[Requirements]:
Filter these entries so that only lines with the word "from" remain.

Extracted records
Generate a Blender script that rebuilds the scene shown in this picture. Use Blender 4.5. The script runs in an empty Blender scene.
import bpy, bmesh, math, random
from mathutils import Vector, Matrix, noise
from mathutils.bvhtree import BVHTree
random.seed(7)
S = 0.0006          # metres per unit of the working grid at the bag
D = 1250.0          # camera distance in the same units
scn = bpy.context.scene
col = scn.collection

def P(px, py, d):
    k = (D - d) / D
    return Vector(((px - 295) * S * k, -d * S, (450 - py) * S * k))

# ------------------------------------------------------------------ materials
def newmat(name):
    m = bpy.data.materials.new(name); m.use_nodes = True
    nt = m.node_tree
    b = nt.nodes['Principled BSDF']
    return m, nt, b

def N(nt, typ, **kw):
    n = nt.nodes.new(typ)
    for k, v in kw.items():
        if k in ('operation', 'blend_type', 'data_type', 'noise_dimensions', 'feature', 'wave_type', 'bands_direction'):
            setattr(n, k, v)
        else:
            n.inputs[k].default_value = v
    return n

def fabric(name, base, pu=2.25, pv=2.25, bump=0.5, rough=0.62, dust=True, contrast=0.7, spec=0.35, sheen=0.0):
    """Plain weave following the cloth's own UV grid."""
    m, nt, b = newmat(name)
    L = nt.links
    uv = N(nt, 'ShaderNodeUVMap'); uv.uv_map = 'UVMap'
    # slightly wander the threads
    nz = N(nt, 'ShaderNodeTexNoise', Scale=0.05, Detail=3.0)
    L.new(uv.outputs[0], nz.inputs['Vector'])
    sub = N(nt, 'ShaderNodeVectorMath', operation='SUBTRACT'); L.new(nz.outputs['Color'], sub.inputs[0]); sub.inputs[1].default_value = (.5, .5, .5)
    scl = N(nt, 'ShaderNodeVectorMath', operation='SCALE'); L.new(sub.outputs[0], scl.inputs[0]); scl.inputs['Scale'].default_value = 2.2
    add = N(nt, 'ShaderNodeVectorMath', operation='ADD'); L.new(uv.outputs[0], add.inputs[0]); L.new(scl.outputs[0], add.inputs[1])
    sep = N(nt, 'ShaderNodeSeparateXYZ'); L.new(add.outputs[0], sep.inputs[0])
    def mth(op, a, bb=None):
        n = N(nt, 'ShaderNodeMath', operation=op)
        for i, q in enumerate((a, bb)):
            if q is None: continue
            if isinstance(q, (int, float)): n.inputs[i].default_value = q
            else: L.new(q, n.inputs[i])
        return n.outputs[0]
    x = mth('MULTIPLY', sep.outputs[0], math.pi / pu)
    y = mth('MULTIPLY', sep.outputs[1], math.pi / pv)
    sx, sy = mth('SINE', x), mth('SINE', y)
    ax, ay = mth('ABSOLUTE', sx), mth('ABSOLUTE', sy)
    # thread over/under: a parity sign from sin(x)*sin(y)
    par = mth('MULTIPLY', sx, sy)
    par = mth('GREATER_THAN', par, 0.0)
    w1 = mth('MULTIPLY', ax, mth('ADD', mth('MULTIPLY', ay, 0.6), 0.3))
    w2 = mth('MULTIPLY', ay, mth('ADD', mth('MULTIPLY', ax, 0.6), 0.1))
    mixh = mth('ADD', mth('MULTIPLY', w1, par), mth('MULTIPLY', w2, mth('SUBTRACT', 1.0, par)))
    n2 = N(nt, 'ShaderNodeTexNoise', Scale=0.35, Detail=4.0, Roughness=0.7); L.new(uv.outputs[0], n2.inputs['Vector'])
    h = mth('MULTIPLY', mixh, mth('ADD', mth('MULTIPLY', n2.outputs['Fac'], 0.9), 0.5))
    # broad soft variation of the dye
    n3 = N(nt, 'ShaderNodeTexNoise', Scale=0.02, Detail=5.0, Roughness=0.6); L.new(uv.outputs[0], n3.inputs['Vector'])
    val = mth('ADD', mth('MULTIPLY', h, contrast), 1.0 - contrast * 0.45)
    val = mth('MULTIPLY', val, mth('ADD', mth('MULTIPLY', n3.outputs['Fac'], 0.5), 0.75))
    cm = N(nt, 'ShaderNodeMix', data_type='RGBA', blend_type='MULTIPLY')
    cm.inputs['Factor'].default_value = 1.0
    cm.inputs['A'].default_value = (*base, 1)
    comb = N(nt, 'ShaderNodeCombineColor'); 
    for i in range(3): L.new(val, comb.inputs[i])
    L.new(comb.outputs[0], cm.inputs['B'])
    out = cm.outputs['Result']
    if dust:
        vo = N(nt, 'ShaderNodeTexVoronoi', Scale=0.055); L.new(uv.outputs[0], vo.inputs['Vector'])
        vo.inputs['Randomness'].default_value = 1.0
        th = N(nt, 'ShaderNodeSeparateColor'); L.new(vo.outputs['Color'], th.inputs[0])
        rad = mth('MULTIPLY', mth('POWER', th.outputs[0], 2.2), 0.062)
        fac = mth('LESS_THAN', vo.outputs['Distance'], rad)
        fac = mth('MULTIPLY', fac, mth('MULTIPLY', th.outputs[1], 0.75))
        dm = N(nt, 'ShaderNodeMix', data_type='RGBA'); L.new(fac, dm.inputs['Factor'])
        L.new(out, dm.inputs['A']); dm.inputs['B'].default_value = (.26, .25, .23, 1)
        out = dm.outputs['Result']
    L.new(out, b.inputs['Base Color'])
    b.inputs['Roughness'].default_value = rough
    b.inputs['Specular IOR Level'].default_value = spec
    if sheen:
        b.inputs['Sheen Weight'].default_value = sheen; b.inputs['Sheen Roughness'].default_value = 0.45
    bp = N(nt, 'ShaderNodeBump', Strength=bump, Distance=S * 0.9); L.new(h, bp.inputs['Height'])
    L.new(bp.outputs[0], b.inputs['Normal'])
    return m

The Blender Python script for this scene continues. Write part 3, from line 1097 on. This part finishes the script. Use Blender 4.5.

[Reply to the task]:
from mathutils import Vector, Matrix, noise
from mathutils.bvhtree import BVHTree
    # thread over/under: a parity sign from sin(x)*sin(y)
The Blender Python script for this scene continues. Write part 3, from line 1097 on. This part finishes the script. Use Blender 4.5.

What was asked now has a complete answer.